What it takes to do what I do everyday.

Acting Skills, Teaching Skills, Writing Skills, Healing Skills, Reading Skills, Math Skills, Cooking Skills, Believing in the impossible skills. And most importantly Binge Drinking Skills.
Not everyone can do it.. and only the Greats
(Like me) can do it well.. Being a Mother, A wife, A lover, a fighter, a Narrator, A director, a teacher of fine human skills is hard work.. And this is how I do it. Or try anyway.

Monday, November 22, 2010

Sick of me yet?

I know this is like my 4th post today..
ever feel like you have so much to say and no one to say it to? Like everyones ears are plugged and u dont feel like your getting anywhere with your words? Thats me today.. I feel like I just need to talk (or type) in this case.. I dont care if anyone listens.. but when I have so much in me to say I just need to get it out.. Type it out.. Sing it out.. Cry it out.. Scream it out.. I dont know.
I am feeling a little bit unsatisfied. With everything.. With my life.. With my Husband.. With my kids.. With myself.. Pretty much with everything. I just feel like there is so much more out there for me.. Like ive been stuffed in a sardine can.. With all the other sardines.. Waiting for someone to tun that little nob and unscrew me.. I'm feel like I can grow so much more than I have.. I'm 25 years old, I've been married for almost 8 years.. ITs been pretty great most of the time.. There have been some really serious challenges but i just brush them off and move forward. I absolutly love my husband..dont get me wrong.. But is love ever really enough? We dont fight. He works so hard for us.. He does whatever I ask of him, he loves his kids with such Reckless abandon.. He is willing to take a bullet or get hit by a train for the people that he loves.

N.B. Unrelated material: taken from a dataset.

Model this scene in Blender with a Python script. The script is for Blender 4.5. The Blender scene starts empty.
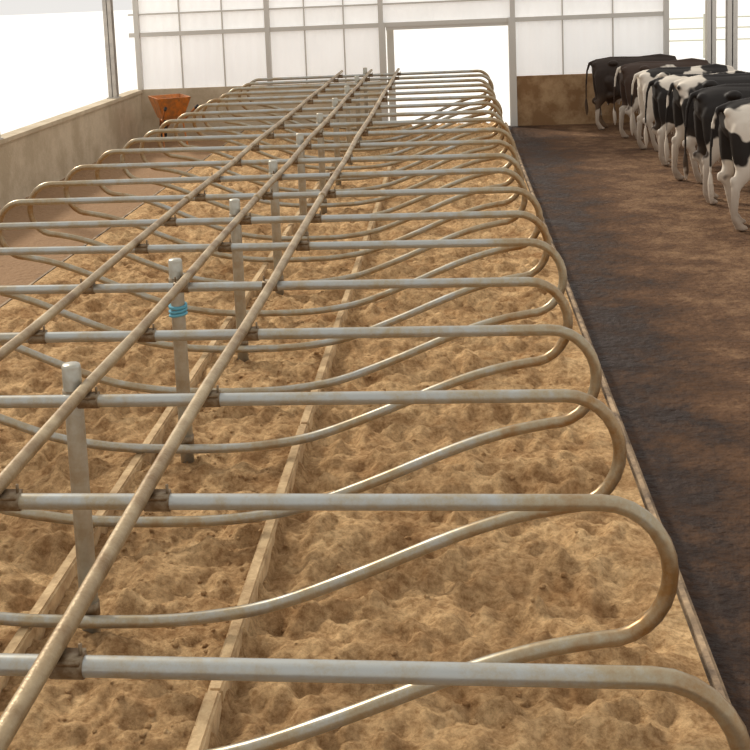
import bpy, bmesh, math, random
from mathutils import Vector, Matrix, noise
random.seed(4)
S=bpy.context.scene
try:
    S.view_settings.view_transform='Standard'
except Exception: pass

# ---------------------------------------------------------------- materials
def mat(name, base=(.5,.5,.5), rough=.7, metal=0.0, c2=None, scale=5, bump=0.0, bscale=30, detail=6, lo=.4, hi=.6, emit=0, spec=None):
    m=bpy.data.materials.new(name); m.use_nodes=True
    nt=m.node_tree; N=nt.nodes; L=nt.links
    b=N['Principled BSDF']
    b.inputs['Base Color'].default_value=(*base,1); b.inputs['Roughness'].default_value=rough
    b.inputs['Metallic'].default_value=metal
    if spec is not None: b.inputs['Specular IOR Level'].default_value=spec
    tc=N.new('ShaderNodeTexCoord')
    if c2:
        n=N.new('ShaderNodeTexNoise'); n.inputs['Scale'].default_value=scale; n.inputs['Detail'].default_value=detail
        n.inputs['Roughness'].default_value=.65
        r=N.new('ShaderNodeValToRGB'); r.color_ramp.elements[0].position=lo; r.color_ramp.elements[1].position=hi
        r.color_ramp.elements[0].color=(*base,1); r.color_ramp.elements[1].color=(*c2,1)
        L.new(tc.outputs['Object'],n.inputs['Vector']); L.new(n.outputs['Fac'],r.inputs['Fac']); L.new(r.outputs['Color'],b.inputs['Base Color'])
    if bump:
        n2=N.new('ShaderNodeTexNoise'); n2.inputs['Scale'].default_value=bscale; n2.inputs['Detail'].default_value=8
        bp=N.new('ShaderNodeBump'); bp.inputs['Strength'].default_value=bump; bp.inputs['Distance'].default_value=.03
        L.new(tc.outputs['Object'],n2.inputs['Vector']); L.new(n2.outputs['Fac'],bp.inputs['Height']); L.new(bp.outputs['Normal'],b.inputs['Normal'])
    if emit:
        b.inputs['Emission Color'].default_value=(1,.98,.95,1); b.inputs['Emission Strength'].default_value=emit
    return m

# sand: broad damp/dry patches plus fine crumb mottling
def sand_mat():
    m=bpy.data.materials.new('sand'); m.use_nodes=True
    nt=m.node_tree;N=nt.nodes;L=nt.links;b=N['Principled BSDF']
    tc=N.new('ShaderNodeTexCoord')
    def nz(s,d,r=.65):
        n=N.new('ShaderNodeTexNoise'); n.inputs['Scale'].default_value=s; n.inputs['Detail'].default_value=d; n.inputs['Roughness'].default_value=r
        L.new(tc.outputs['Object'],n.inputs['Vector']); return n
    a=nz(2.2,7,.7); f=nz(22,9,.75)
    r1=N.new('ShaderNodeValToRGB'); e=r1.color_ramp.elements
    e[0].position=.34; e[0].color=(.40,.225,.10,1); e[1].position=.64; e[1].color=(.80,.545,.29,1)
    L.new(a.outputs['Fac'],r1.inputs['Fac'])
    r2=N.new('ShaderNodeValToRGB'); e=r2.color_ramp.elements
    e[0].position=.36; e[0].color=(.54,.46,.38,1); e[1].position=.60; e[1].color=(1.08,1.08,1.07,1)
    L.new(f.outputs['Fac'],r2.inputs['Fac'])
    mx=N.new('ShaderNodeMixRGB'); mx.blend_type='MULTIPLY'; mx.inputs['Fac'].default_value=1
    L.new(r1.outputs[0],mx.inputs['Color1']); L.new(r2.outputs[0],mx.inputs['Color2']); L.new(mx.outputs[0],b.inputs['Base Color'])
    bp=N.new('ShaderNodeBump'); bp.inputs['Strength'].default_value=1; bp.inputs['Distance'].default_value=.04
    L.new(f.outputs['Fac'],bp.inputs['Height']); L.new(bp.outputs['Normal'],b.inputs['Normal'])
    b.inputs['Roughness'].default_value=.95; b.inputs['Specular IOR Level'].default_value=.1
    return m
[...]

I should be clinging onto him like he is it.. But i feel my grasp slipping away. its been 8 years.. Its been 8 years..
We live with my parents. I bow down to there every command. I do the Grocery Shopping, the dishes, the cleaning the cooking to taking care of.. And I feel like theres no one to take care of me.. It would be nice for once to not have to drive myself to the emergency room, I spent all last sunday in the emergency room. by myself.. suffering from a kidney stone passing.. I just wish someone would have been there with me.. To hold the barf bucket or push the nurse call button.. Or just to tell me its going to be okay.. Is that selfish? Am I being Selfish? Pity Party much?
I feel like I'm slipping away from me.. The girl who is fun, and care free and loving.. I feel like im becoming mean and bitter. I feel like im becoming the girl that no one wants to be friends with.. I want to be the girl that gets invited to things, the one that people actually want to be around. I want to be held.. I want someone to hold my hand.. I want someone to kiss me with so much passion that I think i am going to die.. is that too much to ask for? Maybe it is true that you cant have everything..

1 comment:

  1. Sick of my comments yet? It's funny how much we are a like!! I know exactly what you mean and I know how you feel. I always wonder what if, or what happened?